In 1933, a year after her arrival in London, she met the man who would become her lifelong partner, comrade and best friend, Jack Shapiro. For both, Yiddish was their first language, and they mixed with the progressive element of the East London Jewish community, who were helping to awaken the English working class about the horrors of rising fascism in Germany and Italy.
In 1936 Franco attacked the Socialist Government in Spain. Both Marie and Jack were determined to join the International Brigades and fight in Spain. They took Spanish lessons before approaching the Party. To their bitter disappointment they were told that they could do much more for Spain if they stayed in England. Nine of their group went to Spain, but only four returned. Their sacrifice made Marie more determined never to waver from the struggle for communist internationalism for which her comrades gave their lives.
After World War Two, Jack and Marie made their first of ten trips to the fledgling People’s Republic of China, but it was in the bitter battle against the revisionism that eventually led to the collapse of socialism and the outlawing of the Communist Party in the Soviet Union, that they became staunch supporters of and contributors to our Party. They recognized the leading international role played by Ted Hill, the founding chairman of the CPA (M-L), in repudiating revisionism.

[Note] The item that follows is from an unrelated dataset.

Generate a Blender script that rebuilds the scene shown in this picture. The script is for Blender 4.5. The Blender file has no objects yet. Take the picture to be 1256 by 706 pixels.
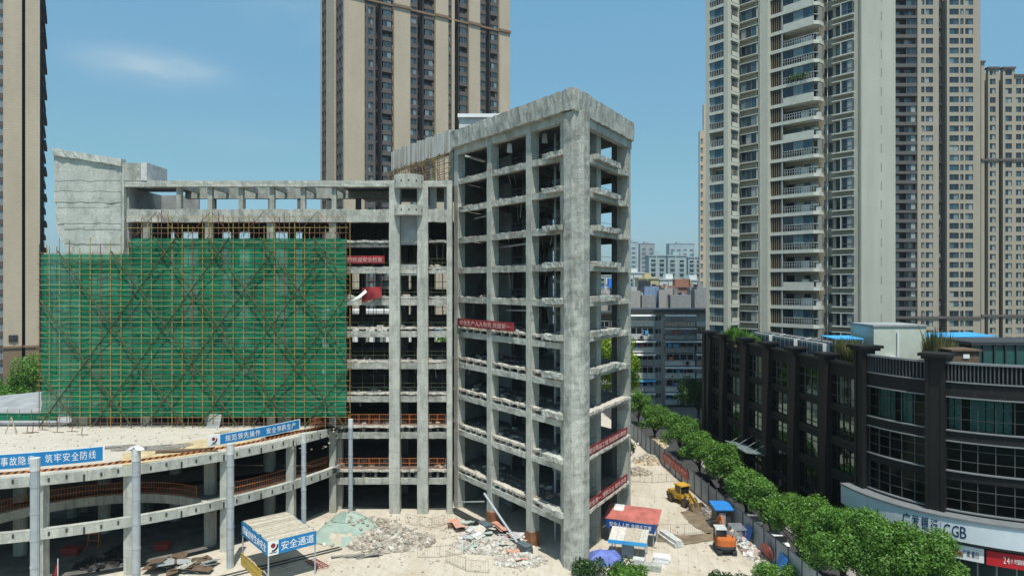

Hill exposed the bankruptcy of the secret speech of Khrushchev at the 20th Congress of the Communist Party of the Soviet Union in 1956, just three years after Stalin’s death. While using the name of Marxism-Leninism, Khrushchev rejected key Marxist-Leninist concepts such as the dictatorship of the proletariat, while espousing the path of peaceful transition to socialism, despite Lenin’s searing critiques of such wishful thinking in classics like The State and Revolution.
Both Jack and Marie deeply studied the Marxist-Leninist classics and applied them to British conditions, but revisionism had a near stranglehold on the British communist movement at thattime.
Jack became Vanguard’s decades long ‘British Correspondent’, but not a word of his was ever published without Marie’s sharp scrutiny. Many drafts were developed before the articles met Marie’s approval. It was in every way a partnership right to the end.
Jack and Marie remained active in many progressive campaigns. Marie was never idle, but it was not until the last years of her life when she was terribly ill that she gave her support to the newly formed Communist Party of Great Britain (Marxist-Leninist), that had risen above revisionism and begun to chart a way forward.
Jack and Marie lived in frugal comfort, ensuring a constant flow of finance to support our Party’s work, but able to provide support for their children, grandchildren and great grandchildren.
We send our condolences to Jack, to her daughters Doreen, Susan and Rosalind and to her seven grandchildren and two great grandchildren, and to the Communist Party of Great Britain (Marxist-Leninist) who has lost a comrade small in size, but mighty in communist stature.